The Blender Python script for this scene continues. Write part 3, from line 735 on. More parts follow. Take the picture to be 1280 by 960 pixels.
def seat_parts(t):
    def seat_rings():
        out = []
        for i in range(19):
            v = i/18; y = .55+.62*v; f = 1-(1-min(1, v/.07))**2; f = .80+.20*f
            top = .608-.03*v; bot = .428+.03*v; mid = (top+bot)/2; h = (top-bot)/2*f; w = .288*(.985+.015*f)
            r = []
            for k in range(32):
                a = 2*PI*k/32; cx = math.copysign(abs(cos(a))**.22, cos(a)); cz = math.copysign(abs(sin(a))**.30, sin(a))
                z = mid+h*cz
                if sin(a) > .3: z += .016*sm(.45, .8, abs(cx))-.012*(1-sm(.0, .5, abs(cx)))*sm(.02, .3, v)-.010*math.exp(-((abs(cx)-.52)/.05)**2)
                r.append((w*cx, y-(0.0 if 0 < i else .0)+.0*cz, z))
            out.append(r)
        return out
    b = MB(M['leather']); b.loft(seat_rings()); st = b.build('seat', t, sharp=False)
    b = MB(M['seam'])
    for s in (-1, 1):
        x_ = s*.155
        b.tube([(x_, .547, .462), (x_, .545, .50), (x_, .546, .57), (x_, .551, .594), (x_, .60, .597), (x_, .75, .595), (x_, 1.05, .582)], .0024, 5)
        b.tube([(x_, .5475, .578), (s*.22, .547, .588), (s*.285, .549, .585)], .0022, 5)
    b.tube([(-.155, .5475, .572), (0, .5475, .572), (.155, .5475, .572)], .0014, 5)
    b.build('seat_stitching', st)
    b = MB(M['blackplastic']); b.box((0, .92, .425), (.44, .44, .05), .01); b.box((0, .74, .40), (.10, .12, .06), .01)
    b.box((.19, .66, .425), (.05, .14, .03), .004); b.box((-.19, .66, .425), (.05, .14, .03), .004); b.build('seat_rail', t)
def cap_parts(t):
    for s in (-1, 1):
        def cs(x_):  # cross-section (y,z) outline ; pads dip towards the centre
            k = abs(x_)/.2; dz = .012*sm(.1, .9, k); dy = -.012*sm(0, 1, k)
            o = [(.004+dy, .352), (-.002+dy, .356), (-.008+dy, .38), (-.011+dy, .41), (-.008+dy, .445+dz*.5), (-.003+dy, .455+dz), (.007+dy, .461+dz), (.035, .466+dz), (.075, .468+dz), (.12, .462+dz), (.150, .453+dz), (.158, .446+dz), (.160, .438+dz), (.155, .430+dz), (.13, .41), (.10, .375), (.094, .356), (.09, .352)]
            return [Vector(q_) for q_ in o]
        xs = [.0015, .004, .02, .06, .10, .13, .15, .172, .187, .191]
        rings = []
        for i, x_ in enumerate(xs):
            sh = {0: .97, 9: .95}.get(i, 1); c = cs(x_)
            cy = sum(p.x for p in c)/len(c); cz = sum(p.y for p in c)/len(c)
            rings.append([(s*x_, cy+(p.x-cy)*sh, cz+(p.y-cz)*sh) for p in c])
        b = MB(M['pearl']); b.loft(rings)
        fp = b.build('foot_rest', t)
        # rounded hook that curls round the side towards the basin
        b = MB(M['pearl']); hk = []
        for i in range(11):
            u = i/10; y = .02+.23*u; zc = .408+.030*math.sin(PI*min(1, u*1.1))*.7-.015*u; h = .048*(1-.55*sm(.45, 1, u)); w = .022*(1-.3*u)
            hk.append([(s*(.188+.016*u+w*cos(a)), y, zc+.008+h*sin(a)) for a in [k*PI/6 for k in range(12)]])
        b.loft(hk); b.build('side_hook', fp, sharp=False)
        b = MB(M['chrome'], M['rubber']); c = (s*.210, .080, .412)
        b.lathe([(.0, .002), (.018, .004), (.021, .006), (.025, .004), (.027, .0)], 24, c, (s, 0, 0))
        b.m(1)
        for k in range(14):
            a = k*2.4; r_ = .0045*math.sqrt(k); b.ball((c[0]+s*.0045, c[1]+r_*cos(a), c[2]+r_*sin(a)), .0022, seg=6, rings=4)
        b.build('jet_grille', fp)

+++

- _WORK TO BE COMPLETED_:
Restate every line of the data word for word.

- _PROBLEM SOLUTION_:
The Blender Python script for this scene continues. Write part 3, from line 735 on. More parts follow. Take the picture to be 1280 by 960 pixels.
def seat_parts(t):
    def seat_rings():
        out = []
        for i in range(19):
            v = i/18; y = .55+.62*v; f = 1-(1-min(1, v/.07))**2; f = .80+.20*f
            top = .608-.03*v; bot = .428+.03*v; mid = (top+bot)/2; h = (top-bot)/2*f; w = .288*(.985+.015*f)
            r = []
            for k in range(32):
                a = 2*PI*k/32; cx = math.copysign(abs(cos(a))**.22, cos(a)); cz = math.copysign(abs(sin(a))**.30, sin(a))
                z = mid+h*cz
                if sin(a) > .3: z += .016*sm(.45, .8, abs(cx))-.012*(1-sm(.0, .5, abs(cx)))*sm(.02, .3, v)-.010*math.exp(-((abs(cx)-.52)/.05)**2)
                r.append((w*cx, y-(0.0 if 0 < i else .0)+.0*cz, z))
            out.append(r)
        return out
    b = MB(M['leather']); b.loft(seat_rings()); st = b.build('seat', t, sharp=False)
    b = MB(M['seam'])
    for s in (-1, 1):
        x_ = s*.155
        b.tube([(x_, .547, .462), (x_, .545, .50), (x_, .546, .57), (x_, .551, .594), (x_, .60, .597), (x_, .75, .595), (x_, 1.05, .582)], .0024, 5)
        b.tube([(x_, .5475, .578), (s*.22, .547, .588), (s*.285, .549, .585)], .0022, 5)
    b.tube([(-.155, .5475, .572), (0, .5475, .572), (.155, .5475, .572)], .0014, 5)
    b.build('seat_stitching', st)
    b = MB(M['blackplastic']); b.box((0, .92, .425), (.44, .44, .05), .01); b.box((0, .74, .40), (.10, .12, .06), .01)
    b.box((.19, .66, .425), (.05, .14, .03), .004); b.box((-.19, .66, .425), (.05, .14, .03), .004); b.build('seat_rail', t)
def cap_parts(t):
    for s in (-1, 1):
        def cs(x_):  # cross-section (y,z) outline ; pads dip towards the centre
            k = abs(x_)/.2; dz = .012*sm(.1, .9, k); dy = -.012*sm(0, 1, k)
            o = [(.004+dy, .352), (-.002+dy, .356), (-.008+dy, .38), (-.011+dy, .41), (-.008+dy, .445+dz*.5), (-.003+dy, .455+dz), (.007+dy, .461+dz), (.035, .466+dz), (.075, .468+dz), (.12, .462+dz), (.150, .453+dz), (.158, .446+dz), (.160, .438+dz), (.155, .430+dz), (.13, .41), (.10, .375), (.094, .356), (.09, .352)]
            return [Vector(q_) for q_ in o]
        xs = [.0015, .004, .02, .06, .10, .13, .15, .172, .187, .191]
        rings = []
        for i, x_ in enumerate(xs):
            sh = {0: .97, 9: .95}.get(i, 1); c = cs(x_)
            cy = sum(p.x for p in c)/len(c); cz = sum(p.y for p in c)/len(c)
            rings.append([(s*x_, cy+(p.x-cy)*sh, cz+(p.y-cz)*sh) for p in c])
        b = MB(M['pearl']); b.loft(rings)
        fp = b.build('foot_rest', t)
        # rounded hook that curls round the side towards the basin
        b = MB(M['pearl']); hk = []
        for i in range(11):
            u = i/10; y = .02+.23*u; zc = .408+.030*math.sin(PI*min(1, u*1.1))*.7-.015*u; h = .048*(1-.55*sm(.45, 1, u)); w = .022*(1-.3*u)
            hk.append([(s*(.188+.016*u+w*cos(a)), y, zc+.008+h*sin(a)) for a in [k*PI/6 for k in range(12)]])
        b.loft(hk); b.build('side_hook', fp, sharp=False)
        b = MB(M['chrome'], M['rubber']); c = (s*.210, .080, .412)
        b.lathe([(.0, .002), (.018, .004), (.021, .006), (.025, .004), (.027, .0)], 24, c, (s, 0, 0))
        b.m(1)
        for k in range(14):
            a = k*2.4; r_ = .0045*math.sqrt(k); b.ball((c[0]+s*.0045, c[1]+r_*cos(a), c[2]+r_*sin(a)), .0022, seg=6, rings=4)
        b.build('jet_grille', fp)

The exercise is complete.